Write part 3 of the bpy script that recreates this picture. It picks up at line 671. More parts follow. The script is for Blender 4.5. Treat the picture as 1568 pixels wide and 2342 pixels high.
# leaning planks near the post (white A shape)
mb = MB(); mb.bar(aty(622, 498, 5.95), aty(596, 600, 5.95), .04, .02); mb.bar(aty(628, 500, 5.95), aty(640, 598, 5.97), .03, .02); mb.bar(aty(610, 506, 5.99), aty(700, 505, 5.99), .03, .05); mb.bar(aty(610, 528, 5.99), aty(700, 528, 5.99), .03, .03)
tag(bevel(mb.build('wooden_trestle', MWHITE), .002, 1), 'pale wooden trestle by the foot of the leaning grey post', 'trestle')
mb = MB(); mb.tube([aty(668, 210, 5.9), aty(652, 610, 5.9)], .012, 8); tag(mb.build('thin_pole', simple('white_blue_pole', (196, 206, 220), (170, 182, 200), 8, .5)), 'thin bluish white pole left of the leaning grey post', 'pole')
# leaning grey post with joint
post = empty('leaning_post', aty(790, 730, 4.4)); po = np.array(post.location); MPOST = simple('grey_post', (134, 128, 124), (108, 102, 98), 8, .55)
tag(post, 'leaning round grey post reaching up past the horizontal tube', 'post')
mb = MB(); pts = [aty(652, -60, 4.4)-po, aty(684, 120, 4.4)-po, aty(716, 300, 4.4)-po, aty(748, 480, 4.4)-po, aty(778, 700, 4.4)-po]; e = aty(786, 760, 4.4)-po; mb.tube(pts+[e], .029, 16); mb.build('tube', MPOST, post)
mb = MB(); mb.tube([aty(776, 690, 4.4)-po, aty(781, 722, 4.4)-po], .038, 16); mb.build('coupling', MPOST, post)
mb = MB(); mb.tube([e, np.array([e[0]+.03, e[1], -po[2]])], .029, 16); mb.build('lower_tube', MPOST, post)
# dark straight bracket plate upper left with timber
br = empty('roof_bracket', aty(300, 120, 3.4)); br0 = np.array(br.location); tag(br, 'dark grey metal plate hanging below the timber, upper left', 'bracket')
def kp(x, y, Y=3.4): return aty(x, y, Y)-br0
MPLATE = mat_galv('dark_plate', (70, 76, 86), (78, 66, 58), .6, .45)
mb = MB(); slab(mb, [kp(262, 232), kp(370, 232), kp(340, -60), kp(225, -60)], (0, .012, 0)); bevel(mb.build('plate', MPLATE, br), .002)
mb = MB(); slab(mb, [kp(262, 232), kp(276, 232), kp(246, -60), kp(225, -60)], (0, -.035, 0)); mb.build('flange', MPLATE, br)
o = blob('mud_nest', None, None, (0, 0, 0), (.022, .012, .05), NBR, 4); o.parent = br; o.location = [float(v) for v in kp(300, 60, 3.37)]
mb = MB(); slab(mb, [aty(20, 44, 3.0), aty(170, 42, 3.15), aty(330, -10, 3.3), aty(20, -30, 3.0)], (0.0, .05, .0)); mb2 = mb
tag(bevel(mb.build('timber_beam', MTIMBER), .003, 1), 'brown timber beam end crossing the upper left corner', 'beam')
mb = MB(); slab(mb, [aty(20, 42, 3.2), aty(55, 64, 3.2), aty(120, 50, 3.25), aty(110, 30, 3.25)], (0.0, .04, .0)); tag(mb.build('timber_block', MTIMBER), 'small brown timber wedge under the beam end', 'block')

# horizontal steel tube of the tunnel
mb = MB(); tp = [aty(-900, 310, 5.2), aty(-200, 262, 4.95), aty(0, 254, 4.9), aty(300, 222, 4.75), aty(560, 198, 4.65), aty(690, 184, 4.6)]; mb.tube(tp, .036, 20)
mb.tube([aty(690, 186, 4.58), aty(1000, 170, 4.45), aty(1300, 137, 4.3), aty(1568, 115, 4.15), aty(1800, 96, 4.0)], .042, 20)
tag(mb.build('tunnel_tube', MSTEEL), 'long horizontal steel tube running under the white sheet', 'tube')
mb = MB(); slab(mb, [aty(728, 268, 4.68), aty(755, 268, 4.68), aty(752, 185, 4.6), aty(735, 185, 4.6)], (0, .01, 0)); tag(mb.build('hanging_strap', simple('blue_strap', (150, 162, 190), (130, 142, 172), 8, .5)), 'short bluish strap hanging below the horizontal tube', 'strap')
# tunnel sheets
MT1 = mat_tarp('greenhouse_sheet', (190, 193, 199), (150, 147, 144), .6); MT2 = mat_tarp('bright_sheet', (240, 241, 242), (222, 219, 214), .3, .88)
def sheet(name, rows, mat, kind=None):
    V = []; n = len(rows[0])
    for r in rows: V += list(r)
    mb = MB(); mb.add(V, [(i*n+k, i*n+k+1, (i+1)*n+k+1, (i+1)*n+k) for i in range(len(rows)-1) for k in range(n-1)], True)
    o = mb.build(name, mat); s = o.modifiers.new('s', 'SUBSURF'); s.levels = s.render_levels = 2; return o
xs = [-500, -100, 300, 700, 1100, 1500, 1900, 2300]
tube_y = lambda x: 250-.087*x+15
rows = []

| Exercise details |
Please return the data above exactly as given.

| Full answer |
Write part 3 of the bpy script that recreates this picture. It picks up at line 671. More parts follow. The script is for Blender 4.5. Treat the picture as 1568 pixels wide and 2342 pixels high.
# leaning planks near the post (white A shape)
mb = MB(); mb.bar(aty(622, 498, 5.95), aty(596, 600, 5.95), .04, .02); mb.bar(aty(628, 500, 5.95), aty(640, 598, 5.97), .03, .02); mb.bar(aty(610, 506, 5.99), aty(700, 505, 5.99), .03, .05); mb.bar(aty(610, 528, 5.99), aty(700, 528, 5.99), .03, .03)
tag(bevel(mb.build('wooden_trestle', MWHITE), .002, 1), 'pale wooden trestle by the foot of the leaning grey post', 'trestle')
mb = MB(); mb.tube([aty(668, 210, 5.9), aty(652, 610, 5.9)], .012, 8); tag(mb.build('thin_pole', simple('white_blue_pole', (196, 206, 220), (170, 182, 200), 8, .5)), 'thin bluish white pole left of the leaning grey post', 'pole')
# leaning grey post with joint
post = empty('leaning_post', aty(790, 730, 4.4)); po = np.array(post.location); MPOST = simple('grey_post', (134, 128, 124), (108, 102, 98), 8, .55)
tag(post, 'leaning round grey post reaching up past the horizontal tube', 'post')
mb = MB(); pts = [aty(652, -60, 4.4)-po, aty(684, 120, 4.4)-po, aty(716, 300, 4.4)-po, aty(748, 480, 4.4)-po, aty(778, 700, 4.4)-po]; e = aty(786, 760, 4.4)-po; mb.tube(pts+[e], .029, 16); mb.build('tube', MPOST, post)
mb = MB(); mb.tube([aty(776, 690, 4.4)-po, aty(781, 722, 4.4)-po], .038, 16); mb.build('coupling', MPOST, post)
mb = MB(); mb.tube([e, np.array([e[0]+.03, e[1], -po[2]])], .029, 16); mb.build('lower_tube', MPOST, post)
# dark straight bracket plate upper left with timber
br = empty('roof_bracket', aty(300, 120, 3.4)); br0 = np.array(br.location); tag(br, 'dark grey metal plate hanging below the timber, upper left', 'bracket')
def kp(x, y, Y=3.4): return aty(x, y, Y)-br0
MPLATE = mat_galv('dark_plate', (70, 76, 86), (78, 66, 58), .6, .45)
mb = MB(); slab(mb, [kp(262, 232), kp(370, 232), kp(340, -60), kp(225, -60)], (0, .012, 0)); bevel(mb.build('plate', MPLATE, br), .002)
mb = MB(); slab(mb, [kp(262, 232), kp(276, 232), kp(246, -60), kp(225, -60)], (0, -.035, 0)); mb.build('flange', MPLATE, br)
o = blob('mud_nest', None, None, (0, 0, 0), (.022, .012, .05), NBR, 4); o.parent = br; o.location = [float(v) for v in kp(300, 60, 3.37)]
mb = MB(); slab(mb, [aty(20, 44, 3.0), aty(170, 42, 3.15), aty(330, -10, 3.3), aty(20, -30, 3.0)], (0.0, .05, .0)); mb2 = mb
tag(bevel(mb.build('timber_beam', MTIMBER), .003, 1), 'brown timber beam end crossing the upper left corner', 'beam')
mb = MB(); slab(mb, [aty(20, 42, 3.2), aty(55, 64, 3.2), aty(120, 50, 3.25), aty(110, 30, 3.25)], (0.0, .04, .0)); tag(mb.build('timber_block', MTIMBER), 'small brown timber wedge under the beam end', 'block')

# horizontal steel tube of the tunnel
mb = MB(); tp = [aty(-900, 310, 5.2), aty(-200, 262, 4.95), aty(0, 254, 4.9), aty(300, 222, 4.75), aty(560, 198, 4.65), aty(690, 184, 4.6)]; mb.tube(tp, .036, 20)
mb.tube([aty(690, 186, 4.58), aty(1000, 170, 4.45), aty(1300, 137, 4.3), aty(1568, 115, 4.15), aty(1800, 96, 4.0)], .042, 20)
tag(mb.build('tunnel_tube', MSTEEL), 'long horizontal steel tube running under the white sheet', 'tube')
mb = MB(); slab(mb, [aty(728, 268, 4.68), aty(755, 268, 4.68), aty(752, 185, 4.6), aty(735, 185, 4.6)], (0, .01, 0)); tag(mb.build('hanging_strap', simple('blue_strap', (150, 162, 190), (130, 142, 172), 8, .5)), 'short bluish strap hanging below the horizontal tube', 'strap')
# tunnel sheets
MT1 = mat_tarp('greenhouse_sheet', (190, 193, 199), (150, 147, 144), .6); MT2 = mat_tarp('bright_sheet', (240, 241, 242), (222, 219, 214), .3, .88)
def sheet(name, rows, mat, kind=None):
    V = []; n = len(rows[0])
    for r in rows: V += list(r)
    mb = MB(); mb.add(V, [(i*n+k, i*n+k+1, (i+1)*n+k+1, (i+1)*n+k) for i in range(len(rows)-1) for k in range(n-1)], True)
    o = mb.build(name, mat); s = o.modifiers.new('s', 'SUBSURF'); s.levels = s.render_levels = 2; return o
xs = [-500, -100, 300, 700, 1100, 1500, 1900, 2300]
tube_y = lambda x: 250-.087*x+15
rows = []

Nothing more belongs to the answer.